Lawyers representing FTX in the firm's Chapter 11 bankruptcy proceedings called the company's swift demise earlier this month "the most abrupt and difficult collapse in the history of corporate America" in comments before a Delaware bankruptcy court Tuesday.

"Your honor, what we have is a worldwide organization that was run effectively as the personal fiefdom of Sam Bankman-Fried," James Bromley, newly appointed counsel to FTX’s new management, said.

Substantial investments, according to Bromley and a presentation submitted to the court, indicate cryptocurrencies and technology were the company's primary focus. FTX also made $300 million worth of real estate purchases in the Bahamas.

The crypto empire of roughly 130-affiliated companies built by 30-year old Sam Bankman-Fried slid from digital asset powerhouse into bankruptcy in a matter of days earlier this month.

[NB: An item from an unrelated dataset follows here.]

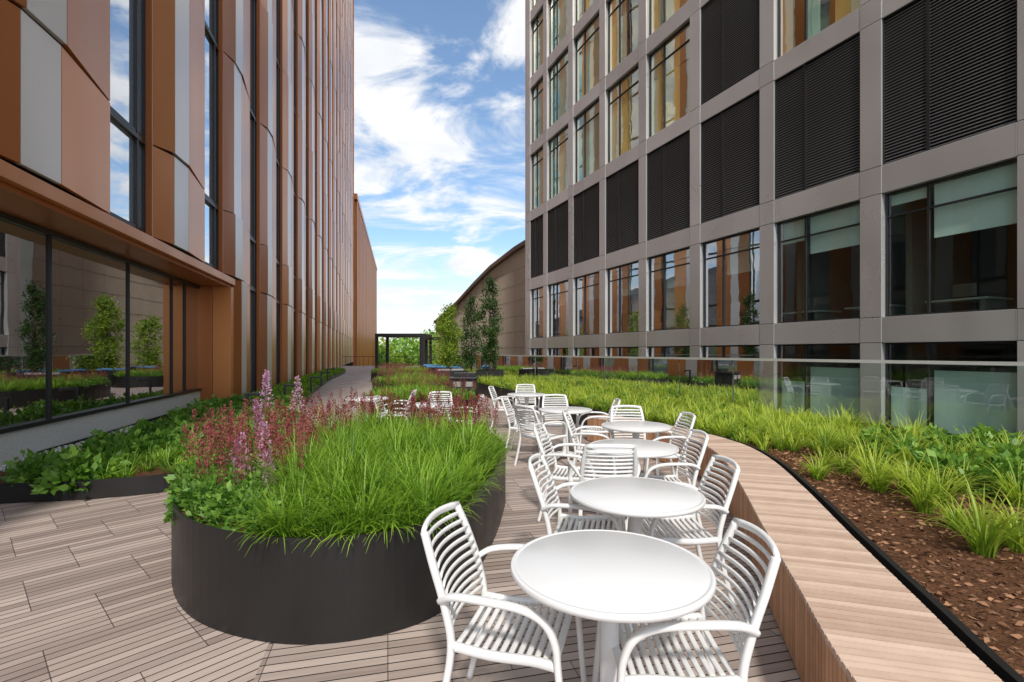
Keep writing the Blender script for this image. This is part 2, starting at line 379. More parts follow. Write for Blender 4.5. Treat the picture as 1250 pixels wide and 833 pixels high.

In the hearing, FTX's legal counsel also described the transition when founder and former CEO Sam Bankman-Fried signed over corporate control of FTX at petition date as an "emperor has no clothes moment."

In January, FTX's international exchange business alone carried a $32 billion valuation.

Before filing for Chapter 11 protection, the company’s founder and then-CEO Bankman-Fried reported liquidity problems, ordered the pause of customer withdrawals, and attempted to strike a deal with major exchange Binance before admitting “ultimately, hopefully” bankruptcy could be better for customers.

This chain of events followed initial fears sparked from a leaked financial statement reported by Coindesk on November 4, which showed the majority of assets held by FTX’s sibling trading firm and market maker Alameda Research were issued by FTX, suggesting Bankman-Fried's empire was being propped up by a relationship between the two entities.

The four silo structure liquidators have come to use to describe Bankman-Fried's empire includes West Realm Shires (FTX US), Alameda, ventures investments, and the international exchange "FTX.com."

During the hearing, the FTX legal team also highlighted the company has a $1.24 billion cash balance and said it is working with an international range of financial investigators to locate and safeguard the company's remaining assets.

Submitted late Monday night by FTX’s financial advisers, Alvarez & Marsal, the cash amount is “substantially higher” than what FTX's newly appointed CEO John J. Ray III and team initially anticipated.

A first stab estimate from Ray and his team recorded a total $564 million in cash, adding the company's "historical cash management failures" had prompted the new team to build FTX's cash management from scratch.

A slap dash spreadsheet shared the day before its November 11 bankruptcy petition showed FTX also carried a massive balance sheet gap between customer deposits and liquid assets. According to that document, the company held approximately $900 million in liquid crypto and $5.4 in illiquid venture capital investments against $9 billion in liabilities.

As if financials could not look worse, hackers drained as much as $477 million from FTX-owned crypto wallets shortly after its petition date.

Adding to some confusion, the Securities Commission of the Bahamas directed the transfer of digital asset holdings for FTX Digital Markets, a subsidiary the nation has claimed jurisdiction over, to a wallet for safekeeping around the same time, the regulator later said.

Cryptocurrencies and other industry firms have since plunged into a tail-spin of historic proportions with the total market capitalization having declined by 18% since November 4 to $800 billion, bringing year-to-date losses for crypto assets this year to 63%, per data from Coinmarketcap.